中国、成長へ産業高度化 次期5カ年計画草案
【北京=阿部哲也】中国共産党は2016年から始まる「第13次5カ年計画」で産業の高度化と環境対策に全力を挙げる。国内の景気減速が鮮明となる中、割安な人件費やインフラ投資に頼った従来の経済構造では早晩立ちゆかなくなるとみるからだ。大気や水の汚染も深刻になっており、このままでは国民の不満が高じて党体制を脅かしかねない。習近平指導部は発展と環境の均衡を保ちつつ、難局を乗り切る構えだ。
「中国が直面する最大の挑戦は中所得国のわなをいかに乗り越えていくかだ。イノベーションこそ突破の近道になる」。中国の経済運営を主導する国家発展改革委員会(発改委)の徐紹史主任(閣僚級)は3日、記者会見を開き、次期計画で産業の高度化に力を入れる狙いをこう強調した。
「中所得国のわな」とは、1人当たり国内総生産(GDP)が3千~1万ドル程度に達した新興国で労働生産性が上がらず、成長が足踏みする現象を指す。習氏が自ら「年平均6.5%以上の成長が必要だ」と言及したのも、産業の高度化が遅れて「公約」としている所得倍増計画が達成できなくなることに強い危機感があるためだ。
党中央委員会第5回全体会議(5中全会)で採決した次期計画の草案では、製造業のレベル向上を柱に据えた。「中国は革新を生む能力、自主技術、訴求力のあるブランドが欠乏している」(発改委の徐主任)とみるからだ。対策として大学の研究機能を強化するほか、外資大手の研究開発拠点の誘致を進め、最新技術の取り込みを狙う。
重点育成の対象に挙げるのが、IT(情報技術)、ロボット、航空宇宙、船舶、鉄道、農機、新素材、創薬だ。ITを使った管理システムや産業ロボットの大量導入も進め、労働集約型の単純なモノ作りからの脱却を狙う。20年までに中国製品を「中高級ブランド」に高めるのが目標だ。
産業政策のもう一つの目玉が環境対策だ。「中国の大気、水、土壌の汚染問題はなお突出しており、改善を望む人民の声は強烈だ」。発改委の徐主任は狙いを明かす。計画草案では新エネルギーの活用拡大を挙げており、風力や太陽光、バイオ燃料を使った新型発電の比率を増やすほか、原子力発電所も増設ペースを速める方針だ。
さらに世界最大の埋蔵量を誇るとされる国内のシェールガス開発にも取り組む。プラグインハイブリッド車(PHV)や電気自動車(EV)などの新エネ車の普及も推し進め、20年には200万台の国内販売を目指す。いずれも対象企業には政府補助金を大幅増額する計画で、新産業の育成につなげる狙いだ。

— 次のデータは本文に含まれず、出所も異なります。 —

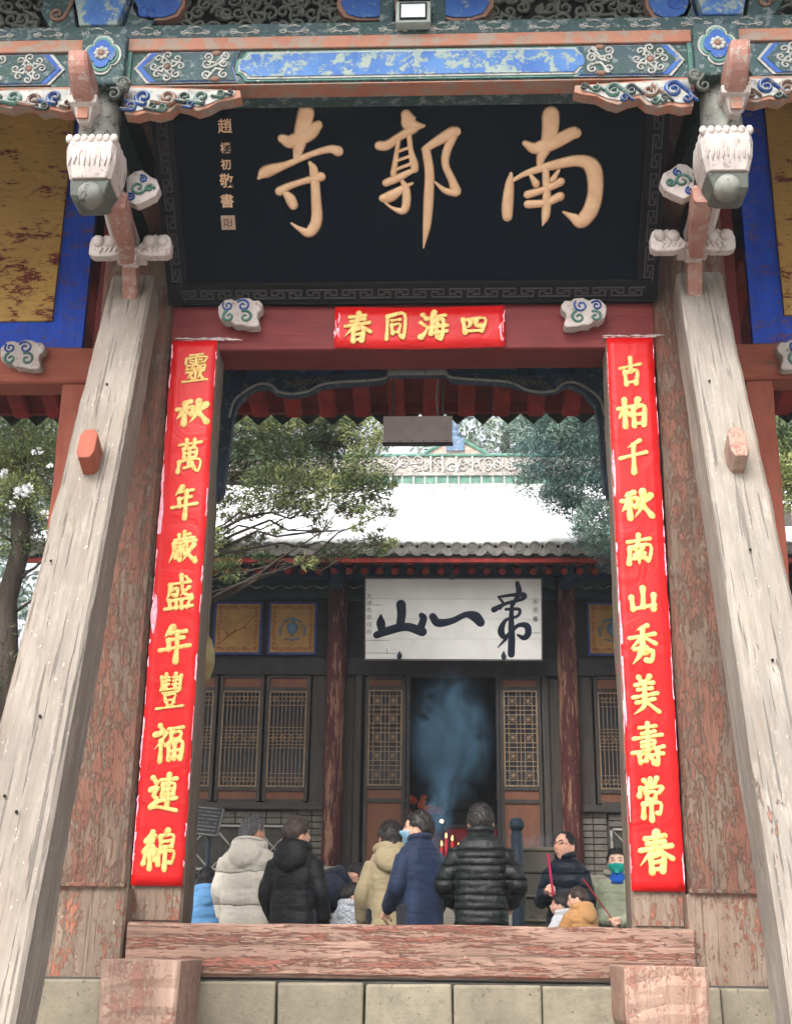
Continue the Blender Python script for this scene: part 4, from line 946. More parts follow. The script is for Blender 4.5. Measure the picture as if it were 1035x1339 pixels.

一方、環境対策の強化は企業活動にも影響を与えそうだ。排煙・排水浄化の義務化や工場監視を強化する。繊維大手の山東如意科技集団は14年、廃水が問題となった3工場の閉鎖を迫られた。すでに先進国並みに規制が厳しくなっている地域もあり、多くの企業が「環境対策費の上昇は不可避だ。対応できない企業は淘汰される」(邸亜夫董事長)と身構える。
課題も残った。経済の質向上には非効率な大型国有企業の改革が欠かせない。しかし次期計画の草案は「国有企業をより強く、より優秀に、より大きくする方針は揺るぎない」と強調する。既得権層と結びついた国有企業が膨張すれば、経済改革の足を引っ張るリスクが高まる。